Job -
All entries should be output exactly as they stand.

Scene modeling code data:

───

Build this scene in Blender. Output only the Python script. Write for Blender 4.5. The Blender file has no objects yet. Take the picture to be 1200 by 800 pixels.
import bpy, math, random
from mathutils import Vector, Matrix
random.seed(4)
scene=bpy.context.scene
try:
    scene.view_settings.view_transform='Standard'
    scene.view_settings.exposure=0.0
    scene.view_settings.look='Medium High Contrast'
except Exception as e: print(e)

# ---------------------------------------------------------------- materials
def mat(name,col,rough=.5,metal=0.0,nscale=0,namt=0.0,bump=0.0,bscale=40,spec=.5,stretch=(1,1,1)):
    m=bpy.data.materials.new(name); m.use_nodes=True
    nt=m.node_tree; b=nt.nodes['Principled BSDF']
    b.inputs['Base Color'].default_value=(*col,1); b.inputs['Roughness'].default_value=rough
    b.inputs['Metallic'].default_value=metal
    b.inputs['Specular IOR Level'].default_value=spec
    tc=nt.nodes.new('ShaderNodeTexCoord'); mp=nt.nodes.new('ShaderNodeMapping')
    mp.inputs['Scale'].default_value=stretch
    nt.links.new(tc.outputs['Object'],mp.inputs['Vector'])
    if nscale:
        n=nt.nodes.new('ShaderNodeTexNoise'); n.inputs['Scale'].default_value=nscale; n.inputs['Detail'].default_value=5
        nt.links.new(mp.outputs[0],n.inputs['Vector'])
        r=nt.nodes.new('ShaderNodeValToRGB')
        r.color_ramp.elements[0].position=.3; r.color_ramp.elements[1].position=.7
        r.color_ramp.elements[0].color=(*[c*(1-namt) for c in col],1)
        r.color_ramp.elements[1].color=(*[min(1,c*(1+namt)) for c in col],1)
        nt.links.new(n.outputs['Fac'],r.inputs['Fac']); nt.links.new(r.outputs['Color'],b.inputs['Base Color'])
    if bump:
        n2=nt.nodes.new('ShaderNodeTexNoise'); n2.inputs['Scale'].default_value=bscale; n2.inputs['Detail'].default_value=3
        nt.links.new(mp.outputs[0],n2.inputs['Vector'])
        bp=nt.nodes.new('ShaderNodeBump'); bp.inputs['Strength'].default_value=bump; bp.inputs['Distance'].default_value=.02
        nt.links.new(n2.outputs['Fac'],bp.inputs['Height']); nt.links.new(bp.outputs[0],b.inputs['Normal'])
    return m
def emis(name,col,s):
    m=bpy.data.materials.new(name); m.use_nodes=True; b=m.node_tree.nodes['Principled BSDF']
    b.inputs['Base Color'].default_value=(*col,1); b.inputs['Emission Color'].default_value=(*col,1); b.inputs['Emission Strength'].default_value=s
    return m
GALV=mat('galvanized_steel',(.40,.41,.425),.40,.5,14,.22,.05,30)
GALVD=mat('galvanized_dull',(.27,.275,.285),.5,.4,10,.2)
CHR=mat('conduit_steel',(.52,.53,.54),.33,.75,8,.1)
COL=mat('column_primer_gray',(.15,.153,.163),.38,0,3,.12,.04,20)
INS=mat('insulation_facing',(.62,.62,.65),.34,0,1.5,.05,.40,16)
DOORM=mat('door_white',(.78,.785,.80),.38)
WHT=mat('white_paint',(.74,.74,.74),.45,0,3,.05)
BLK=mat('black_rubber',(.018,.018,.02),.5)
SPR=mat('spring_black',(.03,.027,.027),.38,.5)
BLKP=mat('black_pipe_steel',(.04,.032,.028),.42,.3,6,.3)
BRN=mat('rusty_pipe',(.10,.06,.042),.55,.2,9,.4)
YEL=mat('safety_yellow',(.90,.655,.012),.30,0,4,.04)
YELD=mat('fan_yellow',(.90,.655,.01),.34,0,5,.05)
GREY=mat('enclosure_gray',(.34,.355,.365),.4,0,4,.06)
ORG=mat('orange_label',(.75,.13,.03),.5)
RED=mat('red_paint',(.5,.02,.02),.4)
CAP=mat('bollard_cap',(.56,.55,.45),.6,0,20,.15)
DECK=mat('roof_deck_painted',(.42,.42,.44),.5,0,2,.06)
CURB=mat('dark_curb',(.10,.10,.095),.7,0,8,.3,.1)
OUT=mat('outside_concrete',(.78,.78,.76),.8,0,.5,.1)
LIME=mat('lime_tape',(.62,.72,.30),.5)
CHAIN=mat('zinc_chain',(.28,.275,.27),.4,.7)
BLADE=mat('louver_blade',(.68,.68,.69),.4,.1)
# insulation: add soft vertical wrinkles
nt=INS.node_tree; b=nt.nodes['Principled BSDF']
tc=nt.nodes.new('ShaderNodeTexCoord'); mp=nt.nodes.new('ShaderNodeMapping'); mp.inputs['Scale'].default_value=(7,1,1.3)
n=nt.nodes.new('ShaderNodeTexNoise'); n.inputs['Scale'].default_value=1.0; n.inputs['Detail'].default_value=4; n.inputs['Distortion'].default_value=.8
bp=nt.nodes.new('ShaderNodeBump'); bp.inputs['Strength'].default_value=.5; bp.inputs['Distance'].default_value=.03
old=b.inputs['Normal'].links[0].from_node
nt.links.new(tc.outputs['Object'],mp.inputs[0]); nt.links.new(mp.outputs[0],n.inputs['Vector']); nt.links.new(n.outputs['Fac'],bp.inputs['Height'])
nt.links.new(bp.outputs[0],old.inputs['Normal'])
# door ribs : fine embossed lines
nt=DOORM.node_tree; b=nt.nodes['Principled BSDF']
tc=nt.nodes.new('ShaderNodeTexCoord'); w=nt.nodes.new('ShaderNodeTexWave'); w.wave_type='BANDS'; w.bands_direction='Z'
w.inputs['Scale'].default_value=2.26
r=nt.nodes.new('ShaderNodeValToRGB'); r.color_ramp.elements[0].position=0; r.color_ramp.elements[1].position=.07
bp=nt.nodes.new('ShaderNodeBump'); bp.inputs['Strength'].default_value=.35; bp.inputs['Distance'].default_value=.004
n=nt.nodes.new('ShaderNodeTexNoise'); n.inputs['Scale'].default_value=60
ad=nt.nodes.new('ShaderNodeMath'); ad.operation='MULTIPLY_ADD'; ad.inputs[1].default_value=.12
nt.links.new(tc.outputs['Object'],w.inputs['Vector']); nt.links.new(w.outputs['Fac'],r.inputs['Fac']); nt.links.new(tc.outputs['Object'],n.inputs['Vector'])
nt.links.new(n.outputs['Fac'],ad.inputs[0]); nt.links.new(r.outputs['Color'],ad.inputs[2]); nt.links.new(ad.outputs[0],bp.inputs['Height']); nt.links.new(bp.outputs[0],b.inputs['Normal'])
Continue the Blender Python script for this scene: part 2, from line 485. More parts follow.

───

The completed task -
Build this scene in Blender. Output only the Python script. Write for Blender 4.5. The Blender file has no objects yet. Take the picture to be 1200 by 800 pixels.
import bpy, math, random
from mathutils import Vector, Matrix
random.seed(4)
scene=bpy.context.scene
try:
    scene.view_settings.view_transform='Standard'
    scene.view_settings.exposure=0.0
    scene.view_settings.look='Medium High Contrast'
except Exception as e: print(e)

# ---------------------------------------------------------------- materials
def mat(name,col,rough=.5,metal=0.0,nscale=0,namt=0.0,bump=0.0,bscale=40,spec=.5,stretch=(1,1,1)):
    m=bpy.data.materials.new(name); m.use_nodes=True
    nt=m.node_tree; b=nt.nodes['Principled BSDF']
    b.inputs['Base Color'].default_value=(*col,1); b.inputs['Roughness'].default_value=rough
    b.inputs['Metallic'].default_value=metal
    b.inputs['Specular IOR Level'].default_value=spec
    tc=nt.nodes.new('ShaderNodeTexCoord'); mp=nt.nodes.new('ShaderNodeMapping')
    mp.inputs['Scale'].default_value=stretch
    nt.links.new(tc.outputs['Object'],mp.inputs['Vector'])
    if nscale:
        n=nt.nodes.new('ShaderNodeTexNoise'); n.inputs['Scale'].default_value=nscale; n.inputs['Detail'].default_value=5
        nt.links.new(mp.outputs[0],n.inputs['Vector'])
        r=nt.nodes.new('ShaderNodeValToRGB')
        r.color_ramp.elements[0].position=.3; r.color_ramp.elements[1].position=.7
        r.color_ramp.elements[0].color=(*[c*(1-namt) for c in col],1)
        r.color_ramp.elements[1].color=(*[min(1,c*(1+namt)) for c in col],1)
        nt.links.new(n.outputs['Fac'],r.inputs['Fac']); nt.links.new(r.outputs['Color'],b.inputs['Base Color'])
    if bump:
        n2=nt.nodes.new('ShaderNodeTexNoise'); n2.inputs['Scale'].default_value=bscale; n2.inputs['Detail'].default_value=3
        nt.links.new(mp.outputs[0],n2.inputs['Vector'])
        bp=nt.nodes.new('ShaderNodeBump'); bp.inputs['Strength'].default_value=bump; bp.inputs['Distance'].default_value=.02
        nt.links.new(n2.outputs['Fac'],bp.inputs['Height']); nt.links.new(bp.outputs[0],b.inputs['Normal'])
    return m
def emis(name,col,s):
    m=bpy.data.materials.new(name); m.use_nodes=True; b=m.node_tree.nodes['Principled BSDF']
    b.inputs['Base Color'].default_value=(*col,1); b.inputs['Emission Color'].default_value=(*col,1); b.inputs['Emission Strength'].default_value=s
    return m
GALV=mat('galvanized_steel',(.40,.41,.425),.40,.5,14,.22,.05,30)
GALVD=mat('galvanized_dull',(.27,.275,.285),.5,.4,10,.2)
CHR=mat('conduit_steel',(.52,.53,.54),.33,.75,8,.1)
COL=mat('column_primer_gray',(.15,.153,.163),.38,0,3,.12,.04,20)
INS=mat('insulation_facing',(.62,.62,.65),.34,0,1.5,.05,.40,16)
DOORM=mat('door_white',(.78,.785,.80),.38)
WHT=mat('white_paint',(.74,.74,.74),.45,0,3,.05)
BLK=mat('black_rubber',(.018,.018,.02),.5)
SPR=mat('spring_black',(.03,.027,.027),.38,.5)
BLKP=mat('black_pipe_steel',(.04,.032,.028),.42,.3,6,.3)
BRN=mat('rusty_pipe',(.10,.06,.042),.55,.2,9,.4)
YEL=mat('safety_yellow',(.90,.655,.012),.30,0,4,.04)
YELD=mat('fan_yellow',(.90,.655,.01),.34,0,5,.05)
GREY=mat('enclosure_gray',(.34,.355,.365),.4,0,4,.06)
ORG=mat('orange_label',(.75,.13,.03),.5)
RED=mat('red_paint',(.5,.02,.02),.4)
CAP=mat('bollard_cap',(.56,.55,.45),.6,0,20,.15)
DECK=mat('roof_deck_painted',(.42,.42,.44),.5,0,2,.06)
CURB=mat('dark_curb',(.10,.10,.095),.7,0,8,.3,.1)
OUT=mat('outside_concrete',(.78,.78,.76),.8,0,.5,.1)
LIME=mat('lime_tape',(.62,.72,.30),.5)
CHAIN=mat('zinc_chain',(.28,.275,.27),.4,.7)
BLADE=mat('louver_blade',(.68,.68,.69),.4,.1)
# insulation: add soft vertical wrinkles
nt=INS.node_tree; b=nt.nodes['Principled BSDF']
tc=nt.nodes.new('ShaderNodeTexCoord'); mp=nt.nodes.new('ShaderNodeMapping'); mp.inputs['Scale'].default_value=(7,1,1.3)
n=nt.nodes.new('ShaderNodeTexNoise'); n.inputs['Scale'].default_value=1.0; n.inputs['Detail'].default_value=4; n.inputs['Distortion'].default_value=.8
bp=nt.nodes.new('ShaderNodeBump'); bp.inputs['Strength'].default_value=.5; bp.inputs['Distance'].default_value=.03
old=b.inputs['Normal'].links[0].from_node
nt.links.new(tc.outputs['Object'],mp.inputs[0]); nt.links.new(mp.outputs[0],n.inputs['Vector']); nt.links.new(n.outputs['Fac'],bp.inputs['Height'])
nt.links.new(bp.outputs[0],old.inputs['Normal'])
# door ribs : fine embossed lines
nt=DOORM.node_tree; b=nt.nodes['Principled BSDF']
tc=nt.nodes.new('ShaderNodeTexCoord'); w=nt.nodes.new('ShaderNodeTexWave'); w.wave_type='BANDS'; w.bands_direction='Z'
w.inputs['Scale'].default_value=2.26
r=nt.nodes.new('ShaderNodeValToRGB'); r.color_ramp.elements[0].position=0; r.color_ramp.elements[1].position=.07
bp=nt.nodes.new('ShaderNodeBump'); bp.inputs['Strength'].default_value=.35; bp.inputs['Distance'].default_value=.004
n=nt.nodes.new('ShaderNodeTexNoise'); n.inputs['Scale'].default_value=60
ad=nt.nodes.new('ShaderNodeMath'); ad.operation='MULTIPLY_ADD'; ad.inputs[1].default_value=.12
nt.links.new(tc.outputs['Object'],w.inputs['Vector']); nt.links.new(w.outputs['Fac'],r.inputs['Fac']); nt.links.new(tc.outputs['Object'],n.inputs['Vector'])
nt.links.new(n.outputs['Fac'],ad.inputs[0]); nt.links.new(r.outputs['Color'],ad.inputs[2]); nt.links.new(ad.outputs[0],bp.inputs['Height']); nt.links.new(bp.outputs[0],b.inputs['Normal'])
Continue the Blender Python script for this scene: part 2, from line 485. More parts follow.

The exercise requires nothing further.